Currently 20-1 with the bookies, so I’ve had a few quid on him.
Some gossip about Nagelsmann, knowing the English media, they probably would have a field day with some of his antics if he would become our manager tbh
He is a bit of a hipster, not sure how that would fit in tbf
But atm I don’t think he’s quite so bad anymore, he’s improved a bit since he became German national coach (after his first international match, all Germany talked about was the shirt he was wearing (checkered lumberjack shirt)
It’s the first part of a 6 part series of the best up and coming managers. Of the others covered, Michel and and Fonseca you’d think would be candidates for step ups soon, but would be the darkest of dark horses for us.
There was someone I was trying to think of yesterday who I’d read a piece about recently as a former top pro quietly making a name for himself, but for the life of me cannot remember who is was about. My recollection was an Argentinian who has an association with Real, but all I could think of was Santi Solari and it is definitely not him (he’s been shit), and was not Redondo (he’s too cool to be bothered with football post retirement) so cannot figure out who it was. I’m now coming around the conclusion that I made it all up.
For all the interest there was in Iraola before he went to Bournmouth, I wonder if he’d have been a dark horse for us had we not already have picked up his former boss (youd imagine Hughes will be uninterested in bringing people with him)
I grew up watching (and depending on) Gerrard to pull us over the line (so many times). He had his impact on LFC and had his time aligned with Klopp’s (and FSG’s) tenure, boy it would have been interesting. I really hated seeing him decline.
It’s irrecoverable imo. I always detested the idea of him becoming Liverpool manager, I can’t put my finger on exactly why, more of a strong feeling with some reasoning about his character that might or might not be true.
Had Gerrard built on his great start at Rangers to do well at Villa, something along the lines of what Emery is doing, there would be a clamour for him to become Liverpool manager. And rightly so.
But he wasn’t very good at Villa! And the contrast in level with Emery is stark.
Since then Stevie has gone to Saudi, and has moved to the periphery of the affections of many fans because of it. He also appears to have a penchant for hanging out with other unsavory characters closer to home.
We have been lucky in that regard. We dodge a bullet with BR not winning the title, and dodged a bullet with SG being exposed as a journeyman manager at best.

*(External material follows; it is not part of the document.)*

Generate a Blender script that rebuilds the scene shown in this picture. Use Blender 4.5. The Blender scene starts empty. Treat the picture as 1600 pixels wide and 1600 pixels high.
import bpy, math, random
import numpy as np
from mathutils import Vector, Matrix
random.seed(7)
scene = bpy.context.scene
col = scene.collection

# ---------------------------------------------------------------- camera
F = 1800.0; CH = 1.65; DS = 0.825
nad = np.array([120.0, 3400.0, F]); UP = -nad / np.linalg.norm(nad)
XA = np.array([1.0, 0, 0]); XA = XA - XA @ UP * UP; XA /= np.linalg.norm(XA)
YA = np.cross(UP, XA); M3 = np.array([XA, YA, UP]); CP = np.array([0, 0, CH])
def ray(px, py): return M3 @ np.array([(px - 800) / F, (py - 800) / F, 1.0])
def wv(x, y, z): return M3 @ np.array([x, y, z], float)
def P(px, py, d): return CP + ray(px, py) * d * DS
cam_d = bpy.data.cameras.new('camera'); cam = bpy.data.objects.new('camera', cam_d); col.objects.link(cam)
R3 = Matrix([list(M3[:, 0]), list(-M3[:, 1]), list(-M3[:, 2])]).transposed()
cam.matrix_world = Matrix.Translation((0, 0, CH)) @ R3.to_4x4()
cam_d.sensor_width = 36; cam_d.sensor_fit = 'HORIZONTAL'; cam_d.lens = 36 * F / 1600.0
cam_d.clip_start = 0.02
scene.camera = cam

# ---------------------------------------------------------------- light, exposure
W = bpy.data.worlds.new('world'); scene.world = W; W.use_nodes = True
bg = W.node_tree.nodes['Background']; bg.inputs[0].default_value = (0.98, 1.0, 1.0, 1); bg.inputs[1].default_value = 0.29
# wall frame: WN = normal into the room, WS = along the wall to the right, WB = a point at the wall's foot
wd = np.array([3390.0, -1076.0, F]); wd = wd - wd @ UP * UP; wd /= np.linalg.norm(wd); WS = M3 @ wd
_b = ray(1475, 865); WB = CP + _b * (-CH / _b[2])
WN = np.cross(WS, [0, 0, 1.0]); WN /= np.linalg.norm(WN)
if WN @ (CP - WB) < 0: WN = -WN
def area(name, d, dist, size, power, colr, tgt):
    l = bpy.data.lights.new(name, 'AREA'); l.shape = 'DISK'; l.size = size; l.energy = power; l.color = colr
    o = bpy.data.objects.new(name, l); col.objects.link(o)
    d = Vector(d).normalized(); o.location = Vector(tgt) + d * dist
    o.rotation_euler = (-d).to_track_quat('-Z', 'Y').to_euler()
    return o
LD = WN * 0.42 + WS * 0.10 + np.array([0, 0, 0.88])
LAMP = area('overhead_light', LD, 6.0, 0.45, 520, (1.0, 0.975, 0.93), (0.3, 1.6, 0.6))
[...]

I probably have some major bias on this, but deep down wondered if JK was ok with SG leaving for Rangers as he didn’t think he would make it as a Liverpool manager.
If I was looking for a career in management, I would keep so close to Jurgen so I could smell his farts, just incase they imparted some wisdom my way.

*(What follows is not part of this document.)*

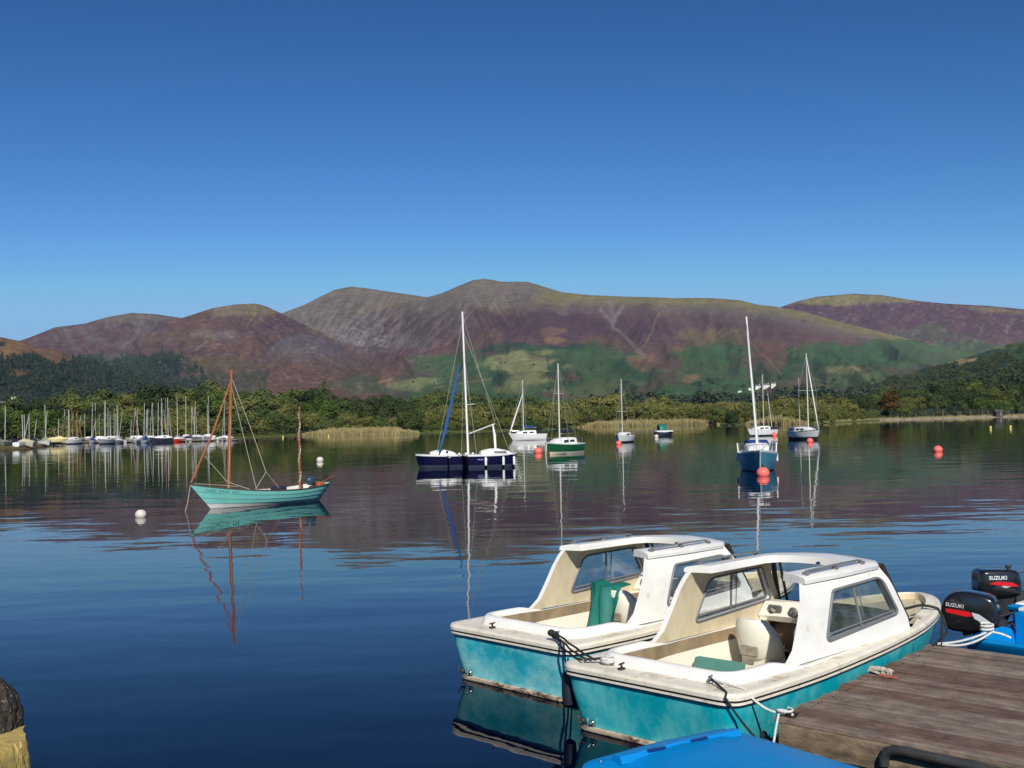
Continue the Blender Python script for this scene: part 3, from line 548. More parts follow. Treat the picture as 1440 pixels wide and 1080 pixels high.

Jurgen is always happy for staff/players to leave for opportunities. He just doesn’t come across as the sort ro stand in their way; regardless whether what he privately thinks.
It’s a genuinely wild thought I have had lots of times. Without the slip we win the title in 13-14 and even accounting for the fact that BR might have been even mroe difficult to work with in the aftermath with the enlargement of his ego, he surely buys himself more time than he ultimately got from FSG and almost certainly results in us losing out on the opportunity to hire Klopp.
Interesting post about Motta’s philosophy, he is certainly thinker, if he can get that into managing a club,you’d have to rate him as a dark horse,a bit more experience and he might be hard to snare.